Is what I've said just too obvious and redundant? Or maybe I'm deranged and don't understand how society works? Perhaps I'm just an idiot who needs a new brain? Or maybe I'm right and need to allow other people to define their own success in WoW. Success for my 8-year old boy is killing a Pali in a battleground, mostly because they stink like last week's dinner, while for others it's being the first to kill all raid bosses on 25M Heroic. Either way, I must allow for others to define success AND reject anyone's expectations of me. I don't want someone telling me that questing is a failure feature if I truly believe it's a success.

Oddly enough there are many things about life and the universe where I believe in truths and absolutes, but gaming is not one of those.
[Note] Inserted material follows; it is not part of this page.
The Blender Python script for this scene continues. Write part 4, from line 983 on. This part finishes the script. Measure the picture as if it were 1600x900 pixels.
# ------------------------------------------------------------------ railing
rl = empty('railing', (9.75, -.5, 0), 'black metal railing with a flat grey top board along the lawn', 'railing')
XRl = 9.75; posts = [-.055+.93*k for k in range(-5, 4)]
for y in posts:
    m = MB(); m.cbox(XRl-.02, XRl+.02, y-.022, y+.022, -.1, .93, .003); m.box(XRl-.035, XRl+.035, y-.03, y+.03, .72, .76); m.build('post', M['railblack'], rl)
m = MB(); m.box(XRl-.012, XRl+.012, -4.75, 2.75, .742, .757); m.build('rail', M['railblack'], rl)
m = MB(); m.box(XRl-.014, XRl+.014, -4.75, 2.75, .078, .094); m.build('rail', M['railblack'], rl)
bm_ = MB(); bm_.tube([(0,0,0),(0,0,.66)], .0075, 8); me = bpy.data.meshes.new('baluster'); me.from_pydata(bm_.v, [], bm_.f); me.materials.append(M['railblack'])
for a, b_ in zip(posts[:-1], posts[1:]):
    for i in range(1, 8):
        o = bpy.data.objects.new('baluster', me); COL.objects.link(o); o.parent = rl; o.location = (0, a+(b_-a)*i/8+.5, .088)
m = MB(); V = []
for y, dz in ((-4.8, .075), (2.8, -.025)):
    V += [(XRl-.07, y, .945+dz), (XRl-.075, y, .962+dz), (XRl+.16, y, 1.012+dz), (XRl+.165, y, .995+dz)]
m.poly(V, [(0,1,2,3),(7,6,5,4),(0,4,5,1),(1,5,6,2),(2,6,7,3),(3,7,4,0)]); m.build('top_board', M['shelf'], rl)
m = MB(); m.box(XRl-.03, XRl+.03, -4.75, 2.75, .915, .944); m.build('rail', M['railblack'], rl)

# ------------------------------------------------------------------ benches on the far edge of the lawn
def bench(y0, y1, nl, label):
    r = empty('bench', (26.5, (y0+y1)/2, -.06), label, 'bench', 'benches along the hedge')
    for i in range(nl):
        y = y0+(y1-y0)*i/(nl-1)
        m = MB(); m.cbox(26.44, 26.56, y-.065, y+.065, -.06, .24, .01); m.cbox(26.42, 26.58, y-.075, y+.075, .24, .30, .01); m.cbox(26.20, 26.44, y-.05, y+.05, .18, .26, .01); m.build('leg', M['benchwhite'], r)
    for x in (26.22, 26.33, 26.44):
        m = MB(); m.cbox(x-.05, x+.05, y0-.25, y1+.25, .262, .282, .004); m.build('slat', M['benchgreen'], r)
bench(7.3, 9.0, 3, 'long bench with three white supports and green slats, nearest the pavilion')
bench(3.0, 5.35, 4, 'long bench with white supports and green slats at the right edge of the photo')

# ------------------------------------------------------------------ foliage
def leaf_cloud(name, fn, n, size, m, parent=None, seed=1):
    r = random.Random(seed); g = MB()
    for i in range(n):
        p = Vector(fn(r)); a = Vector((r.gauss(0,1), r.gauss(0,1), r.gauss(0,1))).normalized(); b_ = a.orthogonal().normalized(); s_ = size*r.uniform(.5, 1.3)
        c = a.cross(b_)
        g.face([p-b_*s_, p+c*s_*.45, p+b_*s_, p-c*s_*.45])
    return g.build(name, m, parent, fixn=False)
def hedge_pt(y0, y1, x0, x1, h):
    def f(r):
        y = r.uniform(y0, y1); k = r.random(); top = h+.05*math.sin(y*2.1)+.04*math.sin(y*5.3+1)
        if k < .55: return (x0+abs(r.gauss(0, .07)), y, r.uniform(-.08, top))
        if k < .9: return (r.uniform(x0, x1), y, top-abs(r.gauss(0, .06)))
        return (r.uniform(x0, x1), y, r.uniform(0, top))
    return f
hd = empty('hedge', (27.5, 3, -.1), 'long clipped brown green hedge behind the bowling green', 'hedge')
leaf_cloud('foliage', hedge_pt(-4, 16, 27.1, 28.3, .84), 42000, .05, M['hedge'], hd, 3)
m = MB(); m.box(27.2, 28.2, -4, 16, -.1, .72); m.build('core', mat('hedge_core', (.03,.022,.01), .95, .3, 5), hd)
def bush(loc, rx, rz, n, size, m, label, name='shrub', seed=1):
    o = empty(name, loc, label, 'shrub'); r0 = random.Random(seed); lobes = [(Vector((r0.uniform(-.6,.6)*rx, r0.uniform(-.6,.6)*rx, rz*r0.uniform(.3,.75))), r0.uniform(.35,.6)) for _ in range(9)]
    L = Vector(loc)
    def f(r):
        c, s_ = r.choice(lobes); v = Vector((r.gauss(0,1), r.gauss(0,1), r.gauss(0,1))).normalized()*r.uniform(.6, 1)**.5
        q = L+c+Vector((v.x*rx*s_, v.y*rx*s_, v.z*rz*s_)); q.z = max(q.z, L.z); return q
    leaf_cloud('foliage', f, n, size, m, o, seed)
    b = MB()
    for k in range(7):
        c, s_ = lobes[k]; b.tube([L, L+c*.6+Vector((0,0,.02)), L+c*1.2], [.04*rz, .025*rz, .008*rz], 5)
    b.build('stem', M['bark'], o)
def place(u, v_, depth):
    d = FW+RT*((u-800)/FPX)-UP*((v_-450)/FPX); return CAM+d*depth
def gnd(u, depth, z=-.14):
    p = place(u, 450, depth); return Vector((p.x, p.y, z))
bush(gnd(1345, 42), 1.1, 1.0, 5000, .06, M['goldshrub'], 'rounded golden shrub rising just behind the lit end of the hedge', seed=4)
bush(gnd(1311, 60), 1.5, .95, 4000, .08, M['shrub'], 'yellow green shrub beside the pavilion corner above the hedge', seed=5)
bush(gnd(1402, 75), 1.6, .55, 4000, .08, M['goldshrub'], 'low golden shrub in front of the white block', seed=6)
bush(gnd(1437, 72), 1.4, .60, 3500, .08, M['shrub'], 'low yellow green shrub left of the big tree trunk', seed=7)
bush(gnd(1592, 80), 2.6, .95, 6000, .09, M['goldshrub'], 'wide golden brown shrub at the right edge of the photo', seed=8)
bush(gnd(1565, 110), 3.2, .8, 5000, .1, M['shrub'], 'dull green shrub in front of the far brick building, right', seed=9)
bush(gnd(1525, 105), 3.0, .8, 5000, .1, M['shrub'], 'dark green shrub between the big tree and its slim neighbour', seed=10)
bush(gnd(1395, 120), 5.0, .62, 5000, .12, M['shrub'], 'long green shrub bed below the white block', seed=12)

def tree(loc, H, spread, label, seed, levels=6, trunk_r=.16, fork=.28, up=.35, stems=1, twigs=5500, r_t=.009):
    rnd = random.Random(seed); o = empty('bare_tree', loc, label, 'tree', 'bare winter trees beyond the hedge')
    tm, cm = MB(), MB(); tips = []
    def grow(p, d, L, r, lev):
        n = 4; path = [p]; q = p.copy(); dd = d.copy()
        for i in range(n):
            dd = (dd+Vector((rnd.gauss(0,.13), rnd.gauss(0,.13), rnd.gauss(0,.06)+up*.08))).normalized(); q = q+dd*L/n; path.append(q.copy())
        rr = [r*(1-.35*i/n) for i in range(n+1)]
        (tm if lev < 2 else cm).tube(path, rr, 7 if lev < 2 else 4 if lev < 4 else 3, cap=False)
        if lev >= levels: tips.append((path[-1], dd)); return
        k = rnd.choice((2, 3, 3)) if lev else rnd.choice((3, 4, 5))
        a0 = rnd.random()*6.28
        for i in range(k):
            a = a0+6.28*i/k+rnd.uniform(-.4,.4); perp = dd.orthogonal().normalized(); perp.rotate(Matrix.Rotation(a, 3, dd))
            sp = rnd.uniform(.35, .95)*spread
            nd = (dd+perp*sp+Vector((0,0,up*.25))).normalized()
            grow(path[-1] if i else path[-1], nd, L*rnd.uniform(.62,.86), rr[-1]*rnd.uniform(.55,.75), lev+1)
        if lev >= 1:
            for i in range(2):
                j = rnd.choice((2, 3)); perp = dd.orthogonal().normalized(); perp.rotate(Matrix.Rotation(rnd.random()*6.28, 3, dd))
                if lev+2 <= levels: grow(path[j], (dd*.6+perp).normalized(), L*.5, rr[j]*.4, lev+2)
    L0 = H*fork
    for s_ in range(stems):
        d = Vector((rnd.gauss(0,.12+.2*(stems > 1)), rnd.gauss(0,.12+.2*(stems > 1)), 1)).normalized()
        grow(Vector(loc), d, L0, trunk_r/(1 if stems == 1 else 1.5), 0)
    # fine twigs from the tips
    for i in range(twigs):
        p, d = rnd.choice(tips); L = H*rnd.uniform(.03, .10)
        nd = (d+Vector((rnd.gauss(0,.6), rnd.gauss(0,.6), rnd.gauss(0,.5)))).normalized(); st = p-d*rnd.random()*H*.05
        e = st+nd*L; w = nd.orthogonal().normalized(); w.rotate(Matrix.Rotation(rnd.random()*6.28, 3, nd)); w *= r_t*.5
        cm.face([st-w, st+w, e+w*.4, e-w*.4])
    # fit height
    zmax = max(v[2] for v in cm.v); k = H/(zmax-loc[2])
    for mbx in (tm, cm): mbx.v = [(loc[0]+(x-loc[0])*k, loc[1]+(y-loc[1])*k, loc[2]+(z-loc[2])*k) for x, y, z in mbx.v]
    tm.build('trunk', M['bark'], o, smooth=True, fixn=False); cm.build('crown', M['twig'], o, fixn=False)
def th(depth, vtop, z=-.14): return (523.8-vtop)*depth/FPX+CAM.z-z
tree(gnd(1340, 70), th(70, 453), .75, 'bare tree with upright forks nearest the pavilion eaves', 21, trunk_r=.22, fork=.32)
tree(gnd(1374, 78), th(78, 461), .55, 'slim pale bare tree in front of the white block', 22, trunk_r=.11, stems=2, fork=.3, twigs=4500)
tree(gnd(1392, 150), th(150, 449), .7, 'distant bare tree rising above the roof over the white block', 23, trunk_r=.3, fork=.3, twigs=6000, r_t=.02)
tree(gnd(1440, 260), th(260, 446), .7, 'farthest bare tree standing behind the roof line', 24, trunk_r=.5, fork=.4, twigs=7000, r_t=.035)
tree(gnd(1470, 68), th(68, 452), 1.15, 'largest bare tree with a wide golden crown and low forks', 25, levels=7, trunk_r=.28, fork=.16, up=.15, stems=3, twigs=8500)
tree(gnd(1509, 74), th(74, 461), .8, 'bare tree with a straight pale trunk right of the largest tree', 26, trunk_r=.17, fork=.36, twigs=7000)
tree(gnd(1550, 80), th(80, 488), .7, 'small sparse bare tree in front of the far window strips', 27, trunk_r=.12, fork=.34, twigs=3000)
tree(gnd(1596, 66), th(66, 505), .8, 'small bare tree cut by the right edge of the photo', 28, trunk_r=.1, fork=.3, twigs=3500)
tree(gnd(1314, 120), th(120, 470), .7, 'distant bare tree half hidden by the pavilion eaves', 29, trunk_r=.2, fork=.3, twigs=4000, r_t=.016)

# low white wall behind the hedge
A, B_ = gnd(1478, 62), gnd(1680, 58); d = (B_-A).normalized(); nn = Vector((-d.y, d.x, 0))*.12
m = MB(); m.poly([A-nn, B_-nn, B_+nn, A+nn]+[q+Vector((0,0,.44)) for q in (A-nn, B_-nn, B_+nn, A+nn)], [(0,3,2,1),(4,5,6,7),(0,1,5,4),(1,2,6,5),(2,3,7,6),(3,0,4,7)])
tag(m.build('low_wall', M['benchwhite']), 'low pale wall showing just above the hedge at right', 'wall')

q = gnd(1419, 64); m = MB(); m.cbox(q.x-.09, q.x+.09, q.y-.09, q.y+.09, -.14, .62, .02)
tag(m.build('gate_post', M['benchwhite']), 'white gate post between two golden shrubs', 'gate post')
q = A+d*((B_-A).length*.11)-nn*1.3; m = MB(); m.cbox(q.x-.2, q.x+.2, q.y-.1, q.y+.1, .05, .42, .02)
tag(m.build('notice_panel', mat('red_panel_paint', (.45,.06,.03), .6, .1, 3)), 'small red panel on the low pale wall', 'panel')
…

If you provide a compelling argument and give me the chance to experience something for myself, like the LK fight, then I have the right to agree or disagree whether that fight was a success. But don't tell me I'm an idiot or I'm inexperienced and don't understand what success is. I define success myself, for myself, and I believe all others should do the same.

Groups of people rising up in protest against the establishment moves the powerful to change their minds...sometimes. For that group who finds success in changing how a game is made, good for you. But consider this, there are some out there who were content with how it was, who found the prior product a success. I guess in the end everyone can't win, everyone can't be happy, everyone can't achieve the success they define for themselves. Someone will always want to change their mind, to take away what they love, to distort your own expectations and make you feel that your success isn't as good as theirs.

On the other hand, there are many who are charismatic enough, convincing enough, and skilled enough to draw people towards a definition of success that they define, ultimately being shared by the whole. It's what happens when you raid. It's what makes the game fun for ME, when I share a goal of success with 9 or 24 others and we can share in the exhilaration of downing that one boss in that one raid that took forever to kill. We succedded, and the success was ours!

3 comments:

Syl said...

A very interesting post, Gronthe. :)
And I believe the sky is the limit when it comes to people defining their own goals and success in life, and in WoW too. we all play the game in different ways, look for different things, value different achievements. there's nothing wrong with that.
the only ones I have a problem with are those who are trying to tell others what goals they should have and look down on others.
If we don't have freedom anymore even in our MMOs, what do we have?

and I still think you should log back to your priest asap. everyone has a rough time healing in Cata at first and imo you deserve to give yourself a lot more chance than just that once. :)

Gronthe said...

@ Syl: I did log in the other day, but chickened out and PvP'd instead. Fear, it's a killer. But I'll try again.

Nat said...

As you've ascertained, success is completely objective. For me, the name of the game isn't success, it's happiness. We wiped endlessly on the easy-as-pie Atramedes last night, at one point I was laughing so much that my nose ran. Great success.